## What you need to do
List all lines in the material below that contain "scene".
--- START Supplied material ---
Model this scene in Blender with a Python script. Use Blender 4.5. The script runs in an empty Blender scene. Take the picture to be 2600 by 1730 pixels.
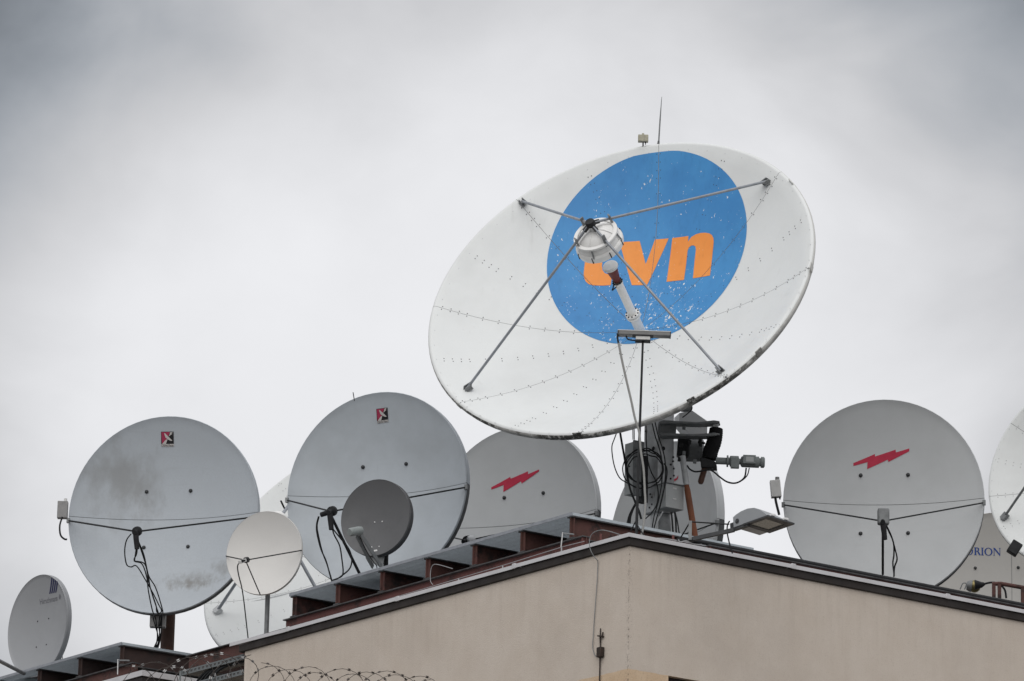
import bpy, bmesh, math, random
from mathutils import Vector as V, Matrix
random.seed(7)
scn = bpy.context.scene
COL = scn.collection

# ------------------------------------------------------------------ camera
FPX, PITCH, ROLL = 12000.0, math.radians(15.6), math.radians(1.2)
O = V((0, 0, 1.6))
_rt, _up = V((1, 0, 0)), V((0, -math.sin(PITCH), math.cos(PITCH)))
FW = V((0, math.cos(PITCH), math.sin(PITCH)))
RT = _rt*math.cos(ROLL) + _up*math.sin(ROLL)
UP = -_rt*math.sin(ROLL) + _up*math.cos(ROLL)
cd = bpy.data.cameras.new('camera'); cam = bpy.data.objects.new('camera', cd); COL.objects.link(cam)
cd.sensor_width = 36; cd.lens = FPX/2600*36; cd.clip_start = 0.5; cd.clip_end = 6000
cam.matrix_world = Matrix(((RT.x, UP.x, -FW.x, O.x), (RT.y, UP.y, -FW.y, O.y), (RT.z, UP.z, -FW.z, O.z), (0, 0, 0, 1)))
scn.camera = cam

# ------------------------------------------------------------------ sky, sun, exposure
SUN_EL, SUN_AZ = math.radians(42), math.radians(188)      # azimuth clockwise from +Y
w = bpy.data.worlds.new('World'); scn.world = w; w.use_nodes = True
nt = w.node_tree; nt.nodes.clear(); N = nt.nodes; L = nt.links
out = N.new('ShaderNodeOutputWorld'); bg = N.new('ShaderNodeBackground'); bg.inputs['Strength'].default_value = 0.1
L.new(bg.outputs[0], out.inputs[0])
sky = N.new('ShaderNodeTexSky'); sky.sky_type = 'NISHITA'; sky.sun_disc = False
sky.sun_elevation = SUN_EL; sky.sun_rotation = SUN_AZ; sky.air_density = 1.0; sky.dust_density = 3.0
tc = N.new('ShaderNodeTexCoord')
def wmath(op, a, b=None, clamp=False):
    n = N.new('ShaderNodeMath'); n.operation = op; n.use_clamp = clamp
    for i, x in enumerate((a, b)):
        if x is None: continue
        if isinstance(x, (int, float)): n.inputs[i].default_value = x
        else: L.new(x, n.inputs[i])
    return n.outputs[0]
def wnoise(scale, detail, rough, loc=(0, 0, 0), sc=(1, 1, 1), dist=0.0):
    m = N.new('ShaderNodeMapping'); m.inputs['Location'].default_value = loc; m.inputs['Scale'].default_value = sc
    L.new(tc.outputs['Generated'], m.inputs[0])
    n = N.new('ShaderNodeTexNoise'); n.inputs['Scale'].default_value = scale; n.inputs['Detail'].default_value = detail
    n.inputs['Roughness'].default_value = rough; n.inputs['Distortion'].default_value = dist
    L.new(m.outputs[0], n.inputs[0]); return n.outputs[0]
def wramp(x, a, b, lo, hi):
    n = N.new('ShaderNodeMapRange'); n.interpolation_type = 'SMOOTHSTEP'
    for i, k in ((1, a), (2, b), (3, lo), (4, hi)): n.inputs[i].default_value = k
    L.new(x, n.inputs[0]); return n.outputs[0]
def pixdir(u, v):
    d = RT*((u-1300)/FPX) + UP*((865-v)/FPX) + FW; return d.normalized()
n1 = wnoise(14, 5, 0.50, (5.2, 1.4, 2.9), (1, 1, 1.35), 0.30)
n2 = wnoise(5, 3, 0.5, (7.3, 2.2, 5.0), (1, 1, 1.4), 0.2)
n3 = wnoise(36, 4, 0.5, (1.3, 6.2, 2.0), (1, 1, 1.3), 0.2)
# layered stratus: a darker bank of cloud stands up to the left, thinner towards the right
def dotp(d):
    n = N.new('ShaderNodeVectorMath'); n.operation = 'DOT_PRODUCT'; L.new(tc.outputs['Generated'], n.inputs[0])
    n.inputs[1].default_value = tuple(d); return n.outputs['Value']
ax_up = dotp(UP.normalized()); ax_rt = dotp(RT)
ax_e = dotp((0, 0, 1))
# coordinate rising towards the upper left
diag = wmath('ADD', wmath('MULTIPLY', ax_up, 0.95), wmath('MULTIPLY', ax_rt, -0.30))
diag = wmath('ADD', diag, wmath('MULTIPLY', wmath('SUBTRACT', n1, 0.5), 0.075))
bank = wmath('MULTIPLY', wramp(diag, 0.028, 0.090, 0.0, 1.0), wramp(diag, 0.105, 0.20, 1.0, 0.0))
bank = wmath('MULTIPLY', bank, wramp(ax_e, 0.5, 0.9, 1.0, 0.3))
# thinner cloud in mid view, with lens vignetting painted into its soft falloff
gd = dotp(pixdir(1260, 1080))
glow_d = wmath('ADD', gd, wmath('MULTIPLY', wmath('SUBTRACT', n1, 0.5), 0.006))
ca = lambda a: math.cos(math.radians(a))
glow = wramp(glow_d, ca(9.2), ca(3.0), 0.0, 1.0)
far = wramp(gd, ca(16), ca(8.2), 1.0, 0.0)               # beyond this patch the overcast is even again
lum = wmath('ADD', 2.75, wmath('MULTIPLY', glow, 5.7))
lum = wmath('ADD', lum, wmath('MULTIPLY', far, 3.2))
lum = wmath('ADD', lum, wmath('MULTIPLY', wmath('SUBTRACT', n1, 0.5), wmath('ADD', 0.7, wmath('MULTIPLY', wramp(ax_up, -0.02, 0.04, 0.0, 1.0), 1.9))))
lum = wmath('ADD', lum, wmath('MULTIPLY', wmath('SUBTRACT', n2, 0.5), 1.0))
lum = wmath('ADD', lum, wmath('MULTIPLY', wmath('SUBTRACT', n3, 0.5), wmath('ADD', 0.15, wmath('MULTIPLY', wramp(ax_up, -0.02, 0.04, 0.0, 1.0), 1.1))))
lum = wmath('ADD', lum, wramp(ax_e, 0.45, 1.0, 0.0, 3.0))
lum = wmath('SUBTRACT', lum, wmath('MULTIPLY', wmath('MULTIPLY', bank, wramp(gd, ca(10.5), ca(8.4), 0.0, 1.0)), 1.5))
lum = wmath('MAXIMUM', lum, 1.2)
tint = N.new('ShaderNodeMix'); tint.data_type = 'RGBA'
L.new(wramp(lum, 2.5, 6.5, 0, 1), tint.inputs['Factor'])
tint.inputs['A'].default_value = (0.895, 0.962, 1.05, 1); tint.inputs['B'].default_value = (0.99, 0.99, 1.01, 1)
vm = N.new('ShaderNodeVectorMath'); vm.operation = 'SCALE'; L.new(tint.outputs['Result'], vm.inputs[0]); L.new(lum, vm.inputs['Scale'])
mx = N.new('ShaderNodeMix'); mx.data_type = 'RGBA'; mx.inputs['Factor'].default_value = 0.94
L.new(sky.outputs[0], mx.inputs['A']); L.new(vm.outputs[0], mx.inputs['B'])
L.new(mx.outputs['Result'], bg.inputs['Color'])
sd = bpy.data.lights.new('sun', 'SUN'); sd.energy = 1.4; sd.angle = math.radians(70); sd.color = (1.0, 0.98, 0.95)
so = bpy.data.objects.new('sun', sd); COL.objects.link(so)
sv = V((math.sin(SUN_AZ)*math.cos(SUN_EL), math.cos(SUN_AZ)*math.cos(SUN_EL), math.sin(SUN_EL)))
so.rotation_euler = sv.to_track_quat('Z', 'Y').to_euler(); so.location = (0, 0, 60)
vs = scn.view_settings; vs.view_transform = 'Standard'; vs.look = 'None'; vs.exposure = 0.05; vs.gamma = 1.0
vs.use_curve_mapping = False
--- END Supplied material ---
## Exercise output
Model this scene in Blender with a Python script. Use Blender 4.5. The script runs in an empty Blender scene. Take the picture to be 2600 by 1730 pixels.
scn = bpy.context.scene